>> Start EXERCISE MATERIALS
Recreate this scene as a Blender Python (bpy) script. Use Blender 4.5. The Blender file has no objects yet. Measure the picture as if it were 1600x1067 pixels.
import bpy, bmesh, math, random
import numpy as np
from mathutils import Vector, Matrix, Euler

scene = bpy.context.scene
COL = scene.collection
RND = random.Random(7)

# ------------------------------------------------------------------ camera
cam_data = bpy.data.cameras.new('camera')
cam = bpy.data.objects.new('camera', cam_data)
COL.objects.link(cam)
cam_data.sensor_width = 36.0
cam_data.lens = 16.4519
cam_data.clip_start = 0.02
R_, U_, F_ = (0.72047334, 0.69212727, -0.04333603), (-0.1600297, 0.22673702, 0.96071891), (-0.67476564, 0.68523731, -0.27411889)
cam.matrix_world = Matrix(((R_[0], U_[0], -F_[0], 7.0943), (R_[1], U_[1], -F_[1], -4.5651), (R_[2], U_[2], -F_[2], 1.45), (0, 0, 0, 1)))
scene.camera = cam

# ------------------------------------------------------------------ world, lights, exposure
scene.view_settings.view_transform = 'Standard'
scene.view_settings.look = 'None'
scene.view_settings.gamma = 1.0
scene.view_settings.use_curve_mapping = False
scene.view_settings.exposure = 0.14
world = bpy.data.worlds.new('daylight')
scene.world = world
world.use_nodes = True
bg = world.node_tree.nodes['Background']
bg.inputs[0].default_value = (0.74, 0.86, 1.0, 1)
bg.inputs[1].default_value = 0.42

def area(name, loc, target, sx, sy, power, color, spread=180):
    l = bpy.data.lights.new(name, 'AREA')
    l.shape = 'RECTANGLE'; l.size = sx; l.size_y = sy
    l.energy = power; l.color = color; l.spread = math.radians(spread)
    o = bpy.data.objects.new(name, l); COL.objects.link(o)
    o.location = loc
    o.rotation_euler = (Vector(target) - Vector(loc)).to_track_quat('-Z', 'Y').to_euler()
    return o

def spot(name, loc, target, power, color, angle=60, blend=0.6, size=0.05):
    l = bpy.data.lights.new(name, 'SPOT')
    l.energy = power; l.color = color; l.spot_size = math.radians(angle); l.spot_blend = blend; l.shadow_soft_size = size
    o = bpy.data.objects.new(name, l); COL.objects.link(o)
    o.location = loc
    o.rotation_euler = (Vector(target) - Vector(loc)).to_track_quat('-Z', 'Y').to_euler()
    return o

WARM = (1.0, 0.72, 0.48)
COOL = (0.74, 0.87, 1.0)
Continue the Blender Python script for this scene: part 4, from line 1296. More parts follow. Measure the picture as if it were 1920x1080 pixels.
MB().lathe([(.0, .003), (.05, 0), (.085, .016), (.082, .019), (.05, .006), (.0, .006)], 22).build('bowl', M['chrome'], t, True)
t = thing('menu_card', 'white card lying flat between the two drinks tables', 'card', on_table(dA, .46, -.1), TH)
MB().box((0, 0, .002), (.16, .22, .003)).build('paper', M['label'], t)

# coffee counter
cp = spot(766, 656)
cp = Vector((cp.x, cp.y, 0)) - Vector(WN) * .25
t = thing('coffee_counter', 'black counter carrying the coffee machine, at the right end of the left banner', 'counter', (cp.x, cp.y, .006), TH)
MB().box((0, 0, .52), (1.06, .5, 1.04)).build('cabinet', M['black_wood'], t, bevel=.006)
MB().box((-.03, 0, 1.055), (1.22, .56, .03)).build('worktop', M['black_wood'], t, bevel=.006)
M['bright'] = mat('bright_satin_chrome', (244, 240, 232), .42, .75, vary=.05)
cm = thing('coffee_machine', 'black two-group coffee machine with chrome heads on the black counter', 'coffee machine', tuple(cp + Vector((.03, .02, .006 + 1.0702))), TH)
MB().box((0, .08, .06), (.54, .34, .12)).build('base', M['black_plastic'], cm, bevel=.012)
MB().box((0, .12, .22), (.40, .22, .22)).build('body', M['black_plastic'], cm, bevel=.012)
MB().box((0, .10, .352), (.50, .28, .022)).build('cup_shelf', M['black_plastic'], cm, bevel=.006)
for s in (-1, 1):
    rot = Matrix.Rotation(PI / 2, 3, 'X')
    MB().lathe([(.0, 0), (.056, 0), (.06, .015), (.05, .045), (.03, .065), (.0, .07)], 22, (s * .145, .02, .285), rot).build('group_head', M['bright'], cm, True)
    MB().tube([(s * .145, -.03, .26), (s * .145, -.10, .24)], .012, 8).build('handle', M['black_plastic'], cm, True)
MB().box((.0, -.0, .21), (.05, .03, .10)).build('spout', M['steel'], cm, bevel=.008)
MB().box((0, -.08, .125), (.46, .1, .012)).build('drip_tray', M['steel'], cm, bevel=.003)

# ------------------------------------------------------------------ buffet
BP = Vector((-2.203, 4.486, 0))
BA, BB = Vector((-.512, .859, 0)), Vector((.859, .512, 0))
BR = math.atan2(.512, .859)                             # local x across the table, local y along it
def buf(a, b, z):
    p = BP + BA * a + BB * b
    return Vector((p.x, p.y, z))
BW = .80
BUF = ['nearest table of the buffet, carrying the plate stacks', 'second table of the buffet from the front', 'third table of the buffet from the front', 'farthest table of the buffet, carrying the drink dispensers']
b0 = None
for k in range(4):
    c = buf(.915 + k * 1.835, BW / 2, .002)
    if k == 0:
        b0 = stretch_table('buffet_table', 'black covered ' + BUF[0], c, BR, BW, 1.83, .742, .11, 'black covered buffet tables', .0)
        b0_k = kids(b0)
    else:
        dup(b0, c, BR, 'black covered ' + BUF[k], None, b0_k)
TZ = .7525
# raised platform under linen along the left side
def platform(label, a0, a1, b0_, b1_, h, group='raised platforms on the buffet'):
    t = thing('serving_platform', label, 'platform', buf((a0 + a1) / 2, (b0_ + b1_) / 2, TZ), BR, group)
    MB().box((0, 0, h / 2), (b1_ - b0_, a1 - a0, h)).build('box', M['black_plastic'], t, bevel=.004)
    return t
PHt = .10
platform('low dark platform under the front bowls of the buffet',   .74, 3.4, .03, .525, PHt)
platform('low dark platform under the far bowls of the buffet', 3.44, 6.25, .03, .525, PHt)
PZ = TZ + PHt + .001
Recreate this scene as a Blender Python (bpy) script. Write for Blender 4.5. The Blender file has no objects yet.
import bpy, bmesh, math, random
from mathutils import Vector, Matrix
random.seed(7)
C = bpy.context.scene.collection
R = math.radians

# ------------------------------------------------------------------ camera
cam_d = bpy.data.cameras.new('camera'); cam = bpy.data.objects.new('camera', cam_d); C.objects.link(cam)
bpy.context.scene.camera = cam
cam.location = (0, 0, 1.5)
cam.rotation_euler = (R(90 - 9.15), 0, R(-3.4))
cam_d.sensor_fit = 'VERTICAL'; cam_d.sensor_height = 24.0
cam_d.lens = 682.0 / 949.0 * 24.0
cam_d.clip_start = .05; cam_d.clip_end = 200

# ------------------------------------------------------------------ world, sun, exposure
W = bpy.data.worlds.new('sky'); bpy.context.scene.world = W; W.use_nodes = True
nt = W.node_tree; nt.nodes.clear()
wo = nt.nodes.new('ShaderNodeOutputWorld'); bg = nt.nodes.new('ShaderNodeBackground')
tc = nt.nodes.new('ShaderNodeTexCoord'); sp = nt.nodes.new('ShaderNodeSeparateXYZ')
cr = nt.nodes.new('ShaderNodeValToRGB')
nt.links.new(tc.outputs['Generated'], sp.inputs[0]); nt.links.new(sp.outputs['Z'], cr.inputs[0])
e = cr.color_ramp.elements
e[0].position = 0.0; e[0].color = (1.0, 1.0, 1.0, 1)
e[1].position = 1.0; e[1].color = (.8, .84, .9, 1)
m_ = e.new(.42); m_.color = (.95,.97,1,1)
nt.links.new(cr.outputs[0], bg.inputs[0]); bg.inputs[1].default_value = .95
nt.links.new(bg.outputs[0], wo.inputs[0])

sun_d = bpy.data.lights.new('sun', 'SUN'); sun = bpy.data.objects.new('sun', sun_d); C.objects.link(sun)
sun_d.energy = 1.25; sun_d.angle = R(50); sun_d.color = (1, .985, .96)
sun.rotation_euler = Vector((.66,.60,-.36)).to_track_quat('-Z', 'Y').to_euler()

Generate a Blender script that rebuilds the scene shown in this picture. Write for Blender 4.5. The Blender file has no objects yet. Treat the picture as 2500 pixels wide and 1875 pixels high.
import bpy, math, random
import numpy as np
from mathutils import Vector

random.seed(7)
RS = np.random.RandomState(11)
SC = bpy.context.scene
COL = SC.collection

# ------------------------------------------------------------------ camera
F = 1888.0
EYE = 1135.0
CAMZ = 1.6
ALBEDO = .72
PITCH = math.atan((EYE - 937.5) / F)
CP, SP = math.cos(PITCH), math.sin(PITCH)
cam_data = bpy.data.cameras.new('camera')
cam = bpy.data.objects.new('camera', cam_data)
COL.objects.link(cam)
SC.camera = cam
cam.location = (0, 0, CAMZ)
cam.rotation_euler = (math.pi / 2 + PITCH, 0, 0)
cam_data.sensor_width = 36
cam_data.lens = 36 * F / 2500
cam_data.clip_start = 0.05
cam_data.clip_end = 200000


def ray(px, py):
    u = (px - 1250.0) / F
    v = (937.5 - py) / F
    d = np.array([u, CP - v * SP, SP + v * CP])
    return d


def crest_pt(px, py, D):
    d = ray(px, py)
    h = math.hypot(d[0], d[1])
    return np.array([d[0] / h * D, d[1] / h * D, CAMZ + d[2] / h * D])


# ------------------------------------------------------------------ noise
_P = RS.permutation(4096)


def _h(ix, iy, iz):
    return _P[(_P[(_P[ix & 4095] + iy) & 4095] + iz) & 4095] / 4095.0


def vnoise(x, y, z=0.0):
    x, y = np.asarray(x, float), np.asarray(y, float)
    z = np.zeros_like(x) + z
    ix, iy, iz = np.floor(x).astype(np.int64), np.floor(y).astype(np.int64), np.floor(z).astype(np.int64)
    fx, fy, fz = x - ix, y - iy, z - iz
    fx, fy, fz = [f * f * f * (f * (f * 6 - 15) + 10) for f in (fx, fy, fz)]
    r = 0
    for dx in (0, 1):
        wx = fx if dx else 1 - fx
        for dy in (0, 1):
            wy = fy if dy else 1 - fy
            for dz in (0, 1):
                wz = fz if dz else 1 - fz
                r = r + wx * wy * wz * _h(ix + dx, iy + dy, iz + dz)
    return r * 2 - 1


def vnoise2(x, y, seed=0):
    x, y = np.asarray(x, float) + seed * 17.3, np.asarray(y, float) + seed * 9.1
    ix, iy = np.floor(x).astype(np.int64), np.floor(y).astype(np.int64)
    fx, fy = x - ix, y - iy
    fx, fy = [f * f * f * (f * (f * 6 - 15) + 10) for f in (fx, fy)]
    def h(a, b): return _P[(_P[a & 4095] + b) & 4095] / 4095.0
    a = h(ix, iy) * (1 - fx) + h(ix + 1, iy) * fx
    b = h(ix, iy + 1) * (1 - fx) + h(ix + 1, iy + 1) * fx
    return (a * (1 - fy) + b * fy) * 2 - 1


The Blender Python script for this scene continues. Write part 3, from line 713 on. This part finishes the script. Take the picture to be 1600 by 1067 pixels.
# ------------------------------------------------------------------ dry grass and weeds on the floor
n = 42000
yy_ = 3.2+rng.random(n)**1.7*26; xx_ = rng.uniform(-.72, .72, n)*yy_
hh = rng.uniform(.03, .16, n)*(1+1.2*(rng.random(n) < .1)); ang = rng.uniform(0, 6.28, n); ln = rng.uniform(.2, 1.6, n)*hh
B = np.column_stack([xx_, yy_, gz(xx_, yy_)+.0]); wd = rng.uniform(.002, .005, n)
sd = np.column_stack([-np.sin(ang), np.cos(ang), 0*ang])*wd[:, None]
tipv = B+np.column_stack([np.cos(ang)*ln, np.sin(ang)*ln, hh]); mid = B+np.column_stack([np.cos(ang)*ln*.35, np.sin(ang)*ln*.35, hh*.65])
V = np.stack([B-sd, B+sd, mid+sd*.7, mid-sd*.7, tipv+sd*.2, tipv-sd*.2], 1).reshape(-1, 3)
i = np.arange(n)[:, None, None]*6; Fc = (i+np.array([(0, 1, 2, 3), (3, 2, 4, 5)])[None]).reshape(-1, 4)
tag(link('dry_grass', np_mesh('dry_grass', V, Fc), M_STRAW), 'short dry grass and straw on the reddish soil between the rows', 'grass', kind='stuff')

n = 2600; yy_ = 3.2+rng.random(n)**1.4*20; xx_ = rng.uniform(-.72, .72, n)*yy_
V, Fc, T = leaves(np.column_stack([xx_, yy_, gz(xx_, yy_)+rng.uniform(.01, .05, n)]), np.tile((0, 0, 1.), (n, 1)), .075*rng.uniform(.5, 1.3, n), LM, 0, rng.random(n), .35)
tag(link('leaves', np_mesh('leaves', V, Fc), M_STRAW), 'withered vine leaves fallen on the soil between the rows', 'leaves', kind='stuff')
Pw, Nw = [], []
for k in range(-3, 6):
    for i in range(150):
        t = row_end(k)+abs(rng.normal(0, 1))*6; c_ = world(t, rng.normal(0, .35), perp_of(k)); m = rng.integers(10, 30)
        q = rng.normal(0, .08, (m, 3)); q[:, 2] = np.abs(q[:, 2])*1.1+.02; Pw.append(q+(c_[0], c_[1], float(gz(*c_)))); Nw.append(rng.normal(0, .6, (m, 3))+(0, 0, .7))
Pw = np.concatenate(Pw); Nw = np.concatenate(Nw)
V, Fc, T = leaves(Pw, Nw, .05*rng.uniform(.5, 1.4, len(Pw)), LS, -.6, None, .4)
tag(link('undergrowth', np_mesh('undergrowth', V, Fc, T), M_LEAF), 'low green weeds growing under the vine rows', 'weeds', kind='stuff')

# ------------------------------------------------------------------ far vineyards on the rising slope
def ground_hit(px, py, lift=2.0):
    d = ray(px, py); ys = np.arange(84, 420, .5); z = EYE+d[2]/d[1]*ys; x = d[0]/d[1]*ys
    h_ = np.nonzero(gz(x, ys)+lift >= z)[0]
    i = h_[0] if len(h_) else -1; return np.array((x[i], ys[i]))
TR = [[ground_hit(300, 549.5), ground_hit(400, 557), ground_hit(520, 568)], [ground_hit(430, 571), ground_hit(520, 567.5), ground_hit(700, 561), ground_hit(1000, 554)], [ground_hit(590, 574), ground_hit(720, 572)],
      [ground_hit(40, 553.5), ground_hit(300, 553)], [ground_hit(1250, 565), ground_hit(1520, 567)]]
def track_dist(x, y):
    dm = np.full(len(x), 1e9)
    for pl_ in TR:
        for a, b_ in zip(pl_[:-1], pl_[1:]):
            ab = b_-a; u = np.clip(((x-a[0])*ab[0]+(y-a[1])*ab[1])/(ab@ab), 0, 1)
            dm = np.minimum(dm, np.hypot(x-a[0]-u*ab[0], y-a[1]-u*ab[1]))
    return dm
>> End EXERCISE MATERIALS
= WORK REQUIRED =
Above are the entries. Output exactly the lines beginning with the line that has "Recreate this scene as a Blender Python (bpy) script. Write" and ending with the line that has "R = math.radians".

= EXERCISE RESPONSE =
Recreate this scene as a Blender Python (bpy) script. Write for Blender 4.5. The Blender file has no objects yet.
import bpy, bmesh, math, random
from mathutils import Vector, Matrix
random.seed(7)
C = bpy.context.scene.collection
R = math.radians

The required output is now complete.